What is most striking are the colors found in the architecture. The vivid and bold colors capture an onlooker so that one’s eye is constantly taking in an array of bright and bold colors. In fact, the style and construction may give an observer sensory overload. The picture below gives a good example.

Other interesting aspects on the grounds of the complex were the statues related to the myths associated with Buddha. Many of the images/statues depict the combination of both animal and human figures together. For Western eyes these images combining humans and birds or humans and lions, as the pictures note below, may appear grotesque.


I am reminded, however, of the very interesting hybrids found in Revelation. Particularly striking is the image in Revelation 9:7-10: “In appearance the locusts were like horses equipped for battle.
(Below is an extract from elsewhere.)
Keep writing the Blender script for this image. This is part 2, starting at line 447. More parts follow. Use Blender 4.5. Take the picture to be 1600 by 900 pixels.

On their heads were what looked like crowns of gold; their faces were like human faces, 8 their hair like women’s hair, and their teeth like lions’ teeth; 9 they had scales like iron breastplates, and the noise of their wings was like the noise of many chariots with horses rushing into battle. 10 They have tails like scorpions, with stingers, and in their tails is their power to harm people for five months.”
My sense is that this image would not strike Buddhists as that unusual or strange. Finding points of connection are always helpful in dialogues with those of different traditions.